A platonic friend from back then was Lee (later Chas).  Faithful correspondents through the rest of the 60’s, we hung out together when I moved back to New Orleans in ’71.  In ’72 we moved to Washington DC together and were close neighbors throughout that decade.  But when I moved off to New York, we lost contact for some fifteen years.  In the late 90’s he got back in contact, and we resumed our old closeness.  For several years he came out to Santa Fe in the summers for the Santa Fe Opera  season and would stay the weeks with me.  He died in 2003.
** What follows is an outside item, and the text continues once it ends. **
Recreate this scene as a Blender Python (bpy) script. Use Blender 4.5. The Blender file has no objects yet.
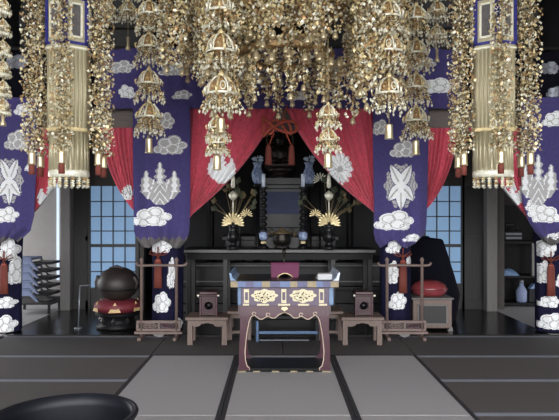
import bpy, math, random
import numpy as np
from mathutils import Vector, Matrix

PI = math.pi
random.seed(7)
COL = bpy.context.scene.collection
F, CX, HY, H = 620.0, 277.0, 214.0, 1.38      # focal length in px, vanishing point, camera height


def P(px, py, Z):
    """a pixel of the photograph at depth Z -> a world point"""
    return Vector(((px - CX) / F * Z, Z, H - (py - HY) / F * Z))


def wx(px, Z): return (px - CX) / F * Z
def wz(py, Z): return H - (py - HY) / F * Z


# ------------------------------------------------------------------ materials
M = {}


def lin(c):
    return tuple((v / 12.92 if v <= .04045 else ((v + .055) / 1.055) ** 2.4) for v in (x / 255 for x in c)) + (1,)


def mat(name, rgb, rough=.6, metal=0., noise=0., scale=20., stretch=(1, 1, 1), coat=0., bump=0., sheen=0., rgb2=None, spec=None):
    m = bpy.data.materials.new(name)
    m.use_nodes = True
    nt = m.node_tree
    b = nt.nodes['Principled BSDF']
    c = lin(rgb)
    b.inputs['Roughness'].default_value = rough
    b.inputs['Metallic'].default_value = metal
    b.inputs['Coat Weight'].default_value = coat
    b.inputs['Sheen Weight'].default_value = sheen
    if spec is not None:
        b.inputs['Specular IOR Level'].default_value = spec
    tc = nt.nodes.new('ShaderNodeTexCoord')
    mp = nt.nodes.new('ShaderNodeMapping')
    mp.inputs['Scale'].default_value = stretch
    nz = nt.nodes.new('ShaderNodeTexNoise')
    nz.inputs['Scale'].default_value = scale
    nz.inputs['Detail'].default_value = 4
    nt.links.new(tc.outputs['Object'], mp.inputs[0])
    nt.links.new(mp.outputs[0], nz.inputs[0])
    rp = nt.nodes.new('ShaderNodeValToRGB')
    d = max(noise, .02)
    c2 = lin(rgb2) if rgb2 else tuple(min(1, v * (1 + d)) for v in c[:3]) + (1,)
    rp.color_ramp.elements[0].color = c if rgb2 else tuple(v * (1 - d) for v in c[:3]) + (1,)
    rp.color_ramp.elements[1].color = c2
    rp.color_ramp.elements[0].position = .3
    rp.color_ramp.elements[1].position = .7
    nt.links.new(nz.outputs[0], rp.inputs[0])
    nt.links.new(rp.outputs[0], b.inputs['Base Color'])
    if bump:
        bp = nt.nodes.new('ShaderNodeBump')
        bp.inputs['Strength'].default_value = bump
        bp.inputs['Distance'].default_value = .01
        nt.links.new(nz.outputs[0], bp.inputs['Height'])
        nt.links.new(bp.outputs[0], b.inputs['Normal'])
    M[name] = m
    return m


def emit(name, rgb, strength, scale=3.):
    m = mat(name, rgb, .8)
    b = m.node_tree.nodes['Principled BSDF']
    b.inputs['Emission Color'].default_value = lin(rgb)
    b.inputs['Emission Strength'].default_value = strength
    return m


mat('gold', (230, 211, 162), .42, .34, .25, 30)
mat('gold_pale', (252, 245, 222), .42, .34, .15, 30)
mat('gold_deep', (188, 152, 106), .45, .34, .3, 30)
mat('gold_brocade', (186, 177, 148), .5, .45, .15, 60, (40, 40, .6))
mat('gold_dim', (124, 109, 80), .45, .34, .3, 30)
mat('bell_bronze', (222, 206, 170), .34, .75, .15, 10)
mat('blue_enamel', (44, 46, 128), .5, 0, .1, 40)
mat('purple_cloth', (67, 59, 114), .85, 0, .14, 40, sheen=.15, bump=.15)
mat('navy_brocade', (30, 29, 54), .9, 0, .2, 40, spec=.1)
mat('crimson_cloth', (202, 76, 96), .8, 0, .14, 25, sheen=.2, bump=.2)
mat('white_embroidery', (244, 246, 248), .6, 0, .1, 90, bump=.4)
mat('silver_embroidery', (180, 178, 178), .6, 0, .2, 90, bump=.4)
mat('dark_lining', (96, 92, 92), .8, 0, .2, 40)
mat('tassel_red', (112, 52, 42), .8, 0, .2, 80, (10, 10, 1))
mat('cord_orange', (172, 76, 58), .7, 0, .15, 60)
mat('red_lacquer', (70, 38, 48), .28, 0, .1, 12, coat=.4)
mat('dark_red_lacquer', (62, 30, 36), .3, 0, .1, 12, coat=.4)
mat('black_lacquer', (17, 17, 19), .34, 0, .1, 8, spec=.3)
mat('black_wood', (20, 20, 22), .5, 0, .2, 10, spec=.2)
mat('stand_wood', (116, 98, 92), .55, 0, .2, 14, (1, 1, 8))
mat('stool_wood', (112, 94, 86), .5, 0, .2, 14, (8, 1, 1))
mat('grey_wood', (112, 110, 108), .55, 0, .15, 10, (8, 8, .6))
mat('lintel_wood', (100, 88, 84), .6, 0, .15, 8, (.6, 8, 8))
mat('dark_wood', (40, 38, 38), .5, 0, .2, 10, (8, 8, .6))
mat('beam_wood', (30, 27, 26), .6, 0, .2, 10, (.6, 8, 8))
mat('board_floor', (27, 26, 27), .22, 0, .18, 4, (8, .6, 1))
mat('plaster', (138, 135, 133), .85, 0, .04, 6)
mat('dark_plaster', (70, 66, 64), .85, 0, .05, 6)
mat('tatami_light', (165, 163, 164), .75, 0, .05, 60, (1, 14, 1), bump=.1)  # lighter tone stands in for weave sheen on the centre mats
mat('tatami_low_sheen', (88, 83, 82), .75, 0, .07, 60, (14, 1, 1), bump=.1)  # crosswise weave catches less sheen, painted here as a darker tone
mat('tatami_shaded', (76, 73, 73), .75, 0, .07, 60, (14, 1, 1), bump=.1)  # shade over the altar-edge row put into the mat colour
mat('border_low_sheen', (40, 39, 43), .8, 0, .1, 80)  # same border cloth without sheen, painted near black
mat('border_sheen', (128, 132, 142), .7, 0, .08, 80)  # same border cloth with its sheen painted in as grey
mat('iron_black', (24, 26, 34), .5, .3, .15, 10)
mat('drum_wood', (44, 37, 35), .5, 0, .2, 6, (1, 1, 4))
mat('cushion_red', (112, 38, 48), .6, 0, .15, 12)
mat('cushion_gold', (200, 170, 120), .6, 0, .15, 60)
mat('cushion_leather', (134, 58, 62), .26, 0, .1, 8, coat=.6)
mat('cover_navy', (15, 15, 24), .9, 0, .12, 20, spec=.08)
mat('magenta_cloth', (98, 36, 70), .7, 0, .1, 20)
mat('paper', (196, 198, 200), .7, 0, .03, 20)
mat('panel_purple', (82, 66, 88), .4, 0, .12, 20, coat=.2)
mat('lavender', (104, 102, 140), .4, 0, .12, 20, coat=.2)
mat('pale_blue', (112, 138, 172), .35, 0, .08, 20, coat=.2)
mat('reflection_blue', (110, 135, 170), .25, .6, .08, 10)  # bluish daylight reflection as a solid colour
mat('chair_blue', (124, 136, 168), .6, 0, .08, 30)
mat('chair_frame', (34, 34, 38), .4, .4, .1, 20)
mat('porcelain', (206, 218, 236), .3, 0, .08, 40, coat=.4)
mat('porcelain_blue', (58, 84, 140), .4, 0, .4, 22, coat=.2, rgb2=(180, 196, 222))
mat('panel_slate', (54, 62, 92), .5, 0, .15, 6, (1, 1, 6), spec=.2)
mat('band_lavender', (84, 82, 116), .4, 0, .12, 20)
mat('band_blue', (92, 108, 146), .4, 0, .12, 20)
mat('band_gold', (140, 126, 100), .5, .2, .15, 40)
mat('plate_gold', (200, 190, 160), .5, .2, .15, 40)
mat('outline_gold', (196, 176, 158), .5, .2, .1, 40)
mat('lattice_wood', (66, 72, 82), .6, 0, .1, 20)
mat('bronze', (44, 40, 36), .38, .7, .2, 10)
mat('buddha_dark', (52, 46, 42), .38, .5, .2, 20)
mat('flower_green', (70, 76, 58), .6, 0, .3, 30)
mat('grey_metal', (120, 124, 132), .4, .6, .1, 20)
mat('earth', (120, 118, 112), .9, 0, .1, 3)
emit('shoji_paper', (110, 138, 168), .2)
emit('day_gap', (190, 205, 225), .22)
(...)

Not quite so lengthy was my platonic friendship with Charles, a faerie sister from Tulane.  We weren’t all that close in New Orleans but accidentally re-connected in an elevator in a Chicago hotel some years later.  When I went back to Ann Arbor in ’72 for dissertation work, I moved in with him and his lover for a couple months.  Then Charles moved to Washington DC right after Chas and I did, and we wound up buying a Victorian house together at Logan Circle.

1320 Rhode Island Avenue NW--The Four Belles

1320 Rhode Island Avenue NW–The Four Belles

Charles is a special story unto himself, a tragic drama lasting till he passed on in 1992.  On that sad note, I’m getting all choked up, so let me save other memorials for another time.  Sniffle.